As B. puts it, the North "skimmed off the top" of the private sector while the South engaged in quasi-socialist war production. That is just another reason the North made more, and more superior, weapons.
I know Hummell---we've had some real disagreements. You might look at my review of his book in "Continuity" (I can't recall the edition, but, obviously, after his book.) I challenged his notions that the Dems, for example, were the party of "states' rights" and "small government," especially during the Van Buren years that he waxes romantic about. I did so with rather specific statistics. He was offered a chance to respond, asked for all my research, then declined to respond.
There is no question if I was a free white person in 1862, leaving aside which side I thought MIGHT win the war, which section I would choose to be in for maximum personal liberties, and it wouldn't be the Confederacy.
Not to mention that slavery was quite specifically stated as a cause for secession by Texas, Mississippi, Georgia, and South Carolina.
In retrospect, probably the best course would have been to declare all Confederates who served in the army or government as "traitors," then confiscated the land, THEN given them pardons on an individual basis.
Nope.

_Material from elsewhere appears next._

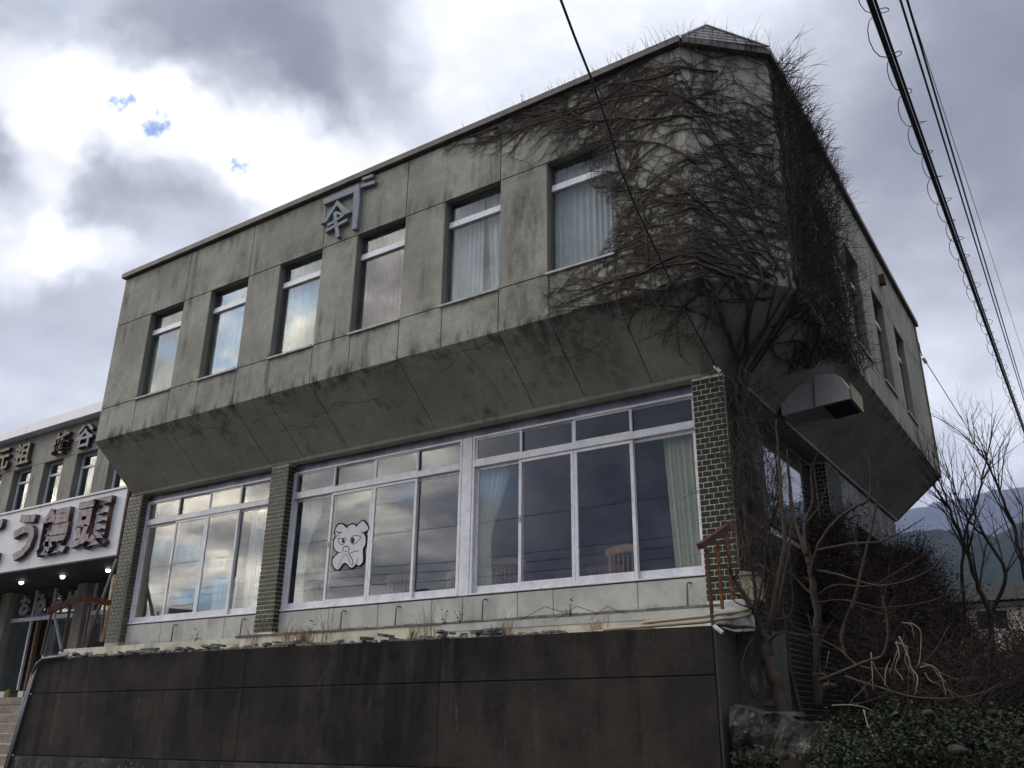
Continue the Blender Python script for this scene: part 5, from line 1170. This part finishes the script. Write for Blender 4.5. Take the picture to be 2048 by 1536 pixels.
leafy('green_bush', 'glossy dark green bush at the bottom beside the rough concrete footing', -1.95, 8.0, -.75, .5, .7, .85, 9000, .019, 'leaf2')
leafy('green_bush', 'dark green bush right of the glossy one, bottom of the bank', -1.15, 8.3, -.6, .7, .8, .85, 9000, .019, 'leaf')
leafy('green_bush', 'dark green bush at the bottom right picture corner', -.35, 7.6, -.8, .7, .8, .85, 8000, .019, 'leaf')
leafy('green_bush', 'low green bush at the foot of the bare forked tree', -1.7, 9.3, -.15, .8, .7, .4, 6500, .02, 'leaf')
leafy('green_bush', 'green bush on the bank below the long pale drooping branch', -.7, 9.6, -.1, .9, .8, .45, 6500, .02, 'leaf2')
leafy('small_plant', 'small dark leafy plant growing on the rough concrete footing', -2.92, 8.28, -.55, .22, .14, .5, 420, .03, 'leaf', 'plant', None)
# rubble on the bank
for k, (x, y, Y, s, lab) in enumerate(((1912, 1500, 7.6, .07, 'pale broken stone lowest on the bank at the bottom right'), (1855, 1425, 7.9, .05, 'pale stone half hidden in the green bushes'), (1985, 1425, 7.9, .04, 'small pale stone right of the bushes'), (1658, 1372, 8.9, .06, 'grey stone at the foot of the forked tree'))):
    p = onY(x, y, Y); bm = bmesh.new(); bmesh.ops.create_icosphere(bm, subdivisions=2, radius=s)
    for v in bm.verts: v.co *= 1 + .45 * mn.noise(v.co * 9 + Vector((k * 7, 0, 0))); v.co.z *= .6
    me = bpy.data.meshes.new('stone'); bm.to_mesh(me); bm.free(); me.materials.append(M['darkwall_base']); o = put('stone', me, None, p, label=lab, category='stone', group='stones on the bank')
# undergrowth litter
lit = MB()
for _ in range(9000):
    x = rnd.uniform(-2.0, 1.2); y = rnd.uniform(6.3, 16); lit.leaf((x, y, terrain(x, y) + rnd.uniform(0, .1)), rnd.uniform(.02, .05), rnd)
build('leaf_litter', lit, 'dead_leaf', kind='stuff')

def rec(mb, p, d, ln_, r, depth, maxd, spread=.5, up=.25):
    n = 5; pts = [p]
    for i in range(n):
        d = (d + Vector((rnd.uniform(-1, 1), rnd.uniform(-1, 1), rnd.uniform(-1, 1))) * .09 + Vector((0, 0, up * .08))).normalized(); pts.append(pts[-1] + d * ln_ / n)
    mb.tube(pts, [r * (1 - .45 * i / n) for i in range(n + 1)], 5 if depth < 2 else 3, False)
    if depth >= maxd: return
    for k in range(rnd.choice((2, 2, 3))):
        i = rnd.choice((2, 3, 4, 5)); a = Vector((rnd.uniform(-1, 1), rnd.uniform(-1, 1), rnd.uniform(-.2, .7))).normalized()
        rec(mb, pts[i], (d + a * spread * 1.3).normalized(), ln_ * rnd.uniform(.55, .8), r * .52, depth + 1, maxd, spread, up)
def catmull(Q, k_=4):
    out = []
    for i in range(len(Q) - 1):
        p0, p1, p2, p3 = Q[max(i - 1, 0)], Q[i], Q[i + 1], Q[min(i + 2, len(Q) - 1)]
        for k in range(k_):
            t = k / k_; out.append(.5 * ((2 * p1) + (p2 - p0) * t + (2 * p0 - 5 * p1 + 4 * p2 - p3) * t * t + (3 * p1 - p0 - 3 * p2 + p3) * t ** 3) + Vector((rnd.uniform(-1, 1), 0, rnd.uniform(-1, 1))) * .02)
    return out + [Q[-1]]
def bare_tree(label, base, trunk_pts, r, maxd=4):
    t = thing('bare_tree', label, 'tree', tuple(base), 'bare trees against the far hills'); tb = MB(); sm_ = catmull(trunk_pts); tb.tube(sm_, [r * (1 - .75 * i / (len(sm_) - 1)) for i in range(len(sm_))], 7)
    build('trunk', tb, 'dark_twig', t, smooth=True); mb = MB(); n = len(trunk_pts)
    for i in range(2, n):
        for k in range(3):
            d = (Vector(trunk_pts[i]) - Vector(trunk_pts[i - 1])).normalized() + Vector((rnd.uniform(-1, 1), rnd.uniform(-1, 1), rnd.uniform(0, .6))) * .6
            rec(mb, Vector(trunk_pts[i]), d.normalized(), (1.1 - .08 * i), r * .38 * (1 - .5 * i / n), 1, maxd)
    build('branches', mb, 'dark_twig', t, kind='stuff')
def pxp(L_): return [onY(x, y, Y) for x, y, Y in L_]
bare_tree('bare tree in front of the white house, forked low with twigs against the hill', onY(1985, 1330, 17), pxp([(1987, 1380, 17), (1982, 1240, 17), (1960, 1180, 17), (1935, 1110, 17), (1922, 1070, 17), (1900, 1020, 17), (1880, 965, 17)]), .055, 3)
bare_tree('bare tree leaning left, second from the right edge, twigs up to the wire', onY(1990, 1330, 17.4), pxp([(1990, 1360, 17.4), (1984, 1240, 17.4), (2010, 1150, 17.4), (1975, 1080, 17.4), (1945, 1050, 17.4), (1915, 1000, 17.4), (1900, 960, 17.4)]), .04, 3)
bare_tree('tall bare tree rising highest above the far ridge', onY(1930, 1240, 18.5), pxp([(1935, 1340, 18.5), (1925, 1160, 18.5), (1930, 1070, 18.5), (1950, 1010, 18.5), (1965, 960, 18.5), (1972, 920, 18.5), (1982, 880, 18.5)]), .035, 2)
bare_tree('bare tree at the right picture edge crossing the wire', onY(2060, 1250, 16), pxp([(2075, 1340, 16), (2070, 1240, 16), (2045, 1130, 16), (2025, 1050, 16), (2000, 985, 16), (1975, 925, 16), (1950, 890, 16)]), .04, 3)

# ------------------------------------------------------------------ distant house
hs = thing('distant_house', 'small cream walled house with dark hipped roof behind the bare trees on the right', 'house', (-3, 38, 3))
build('wall', MB().box(-4.6, -.5, 36.2, 41, 2.4, 4.35), 'house_wall', hs)
build('roof', MB().hexa([(-5.1, 35.6, 4.33), (0, 35.6, 4.33), (0, 41.6, 4.33), (-5.1, 41.6, 4.33), (-3.9, 37.6, 5.15), (-1.2, 37.6, 5.15), (-1.2, 39.6, 5.15), (-3.9, 39.6, 5.15)]), 'roof_tile', hs)
w = build('window', MB().box(-4.1, -3.0, 36.14, 36.19, 3.35, 4.1), 'alu', hs); build('pane', MB().box(-4.03, -3.55, 36.12, 36.135, 3.42, 4.03).box(-3.5, -3.07, 36.12, 36.135, 3.42, 4.03), 'dark_hole', w)
build('eave_band', MB().box(-4.7, -.4, 36.0, 36.1, 4.18, 4.30), 'white_metal', hs)

# ------------------------------------------------------------------ grasses on the terrace
def tuft(x, y, z, n, h, mt, label, lean=.35, cat='dry grass', group='dry grass tufts on the terrace edge'):
    mb = MB()
    for _ in range(n):
        a = rnd.uniform(0, 6.3); d = Vector((math.cos(a) * lean * rnd.random(), math.sin(a) * lean * .6 * rnd.random(), 1)).normalized(); hh = h * rnd.uniform(.4, 1)
        p = Vector((x + rnd.gauss(0, .05), y + rnd.gauss(0, .03), z)); pts = [p]
        for k in range(5): d = (d + Vector((d.x, d.y, -.25)) * .22).normalized(); pts.append(pts[-1] + d * hh / 5)
        mb.tube(pts, [.0038, .0036, .0032, .0028, .002, .001], 3, False)
    build('grass_tuft', mb, mt, None, label=label, category=cat, group=group)
def gx(px): return onY(px, 1275, 8.75).x
for (px, n, h, mt, lab) in ((590, 110, .34, 'straw', 'largest reddish dry grass tuft below the dog drawing'), (565, 30, .5, 'straw', 'tall thin dry stalks just right of the middle pillar'), (655, 16, .62, 'straw', 'upright dry stalks under the dog drawing'), (632, 12, .3, 'straw', 'small dry tuft right of the largest one'),
                            (845, 34, .2, 'greengrass', 'short olive green grass tuft under the left window pair end'), (878, 14, .5, 'straw', 'tall thin stalks right of the olive green tuft'), (1003, 34, .34, 'straw', 'leaning dry grass tuft under the thick window post'), (965, 16, .22, 'straw', 'small dry tuft left of the leaning one'),
                            (500, 14, .42, 'straw', 'thin dry stalks left of the middle pillar'), (390, 18, .12, 'straw', 'low dry tuft under the left window'), (470, 24, .14, 'straw', 'low dry tuft near the foot of the middle pillar'), (230, 20, .12, 'straw', 'low dry tuft at the foot of the left pillar'),
                            (1180, 10, .18, 'straw', 'thin dry sprigs under the centre of the right window'), (1215, 12, .2, 'straw', 'dry sprigs right of centre on the terrace edge'), (1290, 10, .14, 'straw', 'small dry sprigs near the right railing')):
    tuft(gx(px), 8.75 + rnd.uniform(-.2, .2), .985, n, h, mt, lab)
wd_ = MB()
for (px, py) in ((630, 1235), (925, 1205), (895, 1215), (1145, 1225), (400, 1255)):
    p = onY(px, py, 9.15)
    for _ in range(5): free_twig((p.x, 9.1, 1.2), (rnd.uniform(-.5, .5), -.1, 1), rnd.uniform(.1, .25), .004, .04, .4, wd_)
    for _ in range(8): wd_.leaf((p.x + rnd.uniform(-.06, .06), 9.1, 1.22 + rnd.uniform(0, .2)), .02, rnd)
for (a, b) in ((1040, 1140), (1180, 1250), (1110, 1200)):
    pa, pb = onY(a, 1240, 9.0), onY(b, 1228, 9.0); wd_.tube([pa, (pa + pb) / 2 + Vector((0, 0, .12)), pb], .004, 3)
build('withered_weeds', wd_, 'dark_twig', None, label='withered dark weeds and runners along the foot of the plinth', category='weeds')

# ------------------------------------------------------------------ cables
def cable(name, pts, r, label, mt='cable', parent=None, sag=0, n=24, group=None):
    P3 = [Vector(p) for p in pts]; out = []
    for i in range(len(P3) - 1):
        for k in range(n): 
            t = k / n; q = P3[i].lerp(P3[i + 1], t); q.z -= sag * 4 * t * (1 - t); out.append(q)
    out.append(P3[-1]); mb = MB().tube(out, r, 5)
    if parent is not None: return build(name, mb, mt, parent, smooth=True), out
    return build(name, mb, mt, None, smooth=True, label=label, category='cable', **({'group': group} if group else {})), out
def onR(x, y, d): return ray(x, y).normalized() * d
cab = [onR(1122, 0, 6.0), onR(1150, 75, 6.3), onR(1180, 150, 6.65), onR(1215, 250, 7.1), onR(1240, 335, 7.6), onR(1272, 415, 8.15), onR(1312, 500, 8.8), onR(1360, 602, 9.5), onR(1400, 676, 10.1), onR(1434, 736, 10.75)]
pre = cab[0] + (cab[0] - cab[1]) * 12 + Vector((0, 0, -.2))
cable('service_cable', [pre] + cab, .0095, 'single black service cable running down to the corner pillar across the vine', n=6)
ins = thing('cable_anchor', 'small white insulator where the service cable meets the corner pillar', 'insulator', tuple(cab[-1])); build('insulator', MB().tube([cab[-1] + Vector((-.03, 0, .03)), cab[-1] + Vector((.03, .02, -.05))], .022, 8), 'porcelain', ins)
build('hook', MB().tube([cab[-1], cab[-1] + Vector((0, .12, .02))], .008, 5), 'cable', ins)
# hung bundle with spiral hanger
a, b = onR(1742, 0, 9.0), onR(2050, 866, 30.0); ext = a + (a - b) * .6; far_ = b + (b - a) * 1.2
bun = thing('cable_bundle', 'thick overhead cable bundle wrapped in a loose spiral hanger, upper right', 'cable', tuple(a))
cable('messenger', [ext, a, b, far_], .016, '', parent=bun, n=10); cable('cable', [v + Vector((.035, 0, -.045)) for v in (ext, a, b, far_)], .014, '', parent=bun, n=10); cable('cable', [v + Vector((-.012, 0, -.06)) for v in (ext, a, b, far_)], .018, '', parent=bun, n=10)
sp = MB(); u = (b - a).normalized(); s_ = u.cross(Vector((0, 0, 1))).normalized(); t_ = s_.cross(u); tot = (b - a).length * 1.3; pitch = .72; pts = []; st_ = a - u * 2
N_ = int(tot / pitch * 14)
for i in range(N_):
    l = i / 14 * pitch; ph = i / 14 * 2 * math.pi; rr2 = .098 + .025 * math.sin(ph * .37); pts.append(st_ + u * (l + .06 * math.sin(ph * 2)) + s_ * math.cos(ph) * rr2 + t_ * (math.sin(ph) * rr2 - .04))
build('spiral_hanger', sp.tube(pts, .005, 4), 'cable', bun, smooth=True)
a2, b2 = onR(1801, 0, 10), onR(2048, 800, 32)
GC = 'overhead wires upper right'
for k, (dx, r, lab) in enumerate(((0, .012, 'left strand of the close pair of wires right of the spiral bundle'), (.055, .012, 'right strand of the close pair of wires right of the spiral bundle'))):
    v = Vector((dx, 0, 0)); cable('overhead_wire', [a2 + (a2 - b2) * .5 + v, a2 + v, b2 + v, b2 + (b2 - a2) + v], r, lab, n=10, group=GC)
a3, b3 = onR(1815, 0, 10.5), onR(2048, 712, 33)
cable('overhead_wire', [a3 + (a3 - b3) * .5, a3, b3, b3 + (b3 - a3)], .0048, 'thinnest overhead wire, rightmost of the group', n=10, group=GC)
s1, s2 = onX(1850, 722, XR_ + .02), onR(2060, 1035, 33)
s1 = onR(1852, 724, 20.8); cable('service_wire', [s1, onR(1950, 880, 24), s2], .009, 'thin wire dropping from the far corner of the building to the right', n=12)
fa = thing('wall_bracket', 'cream insulator and looped wire on the far rear corner of the building', 'insulator', tuple(s1))
build('insulator', MB().tube([onR(1846, 716, 20.8), onR(1853, 727, 20.8)], .035, 6), 'pipe_cream', fa); build('loop_wire', MB().tube([onR(1832, 678, 20.6), onR(1838, 688, 20.6), onR(1840, 700, 20.7), onR(1844, 712, 20.8)], .012, 5), 'cable', fa)
# street wires and poles across the road, seen mirrored in the glass
GW = 'street wires mirrored in the ground floor glass'
for k, (z, y) in enumerate(((6.55, -9), (6.2, -9.0), (5.8, -9.0), (8.0, -9))):
    cable('street_wire', [(-60, y, z + .3), (-30, y, z), (0, y, z + .2), (30, y, z)], .014, ('topmost' if k == 3 else 'upper' if k == 0 else 'middle' if k == 1 else 'lower') + ' street wire across the road', sag=.3, n=14, group=GW)
for x, lab in ((-52, 'concrete utility pole across the road on the left'), (0, 'concrete utility pole across the road behind the viewer')):
    pl = thing('utility_pole', lab, 'utility pole', (x, -9.1, -1.7)); build('pole', MB().tube([(x, -9.1, -1.7), (x, -9.1, 10.2)], [.17, .1], 10), 'pale_concrete', pl, smooth=True); build('crossarm', MB().box(x - .05, x + .05, -9.9, -8.3, 9.45, 9.55), 'pipe_grey', pl)

# ------------------------------------------------------------------ haze between here and the hills
hz = bpy.data.materials.new('haze'); hz.use_nodes = True; nt = hz.node_tree; nt.nodes.clear()
ho = nt.nodes.new('ShaderNodeOutputMaterial'); pv = nt.nodes.new('ShaderNodeVolumePrincipled'); nt.links.new(pv.outputs[0], ho.inputs['Volume'])
pv.inputs['Color'].default_value = (.55, .65, 1, 1); pv.inputs['Density'].default_value = .00022; pv.inputs['Anisotropy'].default_value = .0
build('haze', MB().box(-3100, 3100, -3100, 3100, -12, 720), hz, kind='stuff')
scene.cycles.volume_bounces = 0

At the time the Confederate Constitution (which was, as Bensel notes, considerably more statist that the US Constitution) was written, it seemed entirely possible that the Union would just let the seceding states go.
The greater political autocracy of the Confederacy reflected the greater social autocracy of the semi-feudal plantation system.
40 acres and a mule wasn't "cheap" liberal claptrap---it was a reasonable (indeed wise) response to the problem of two centuries' worth of oppression and at the same time to dumping onto society 3 million people with few skills, no education, and no opportunity. Course, I guess you prefer generations of welfare and race wars.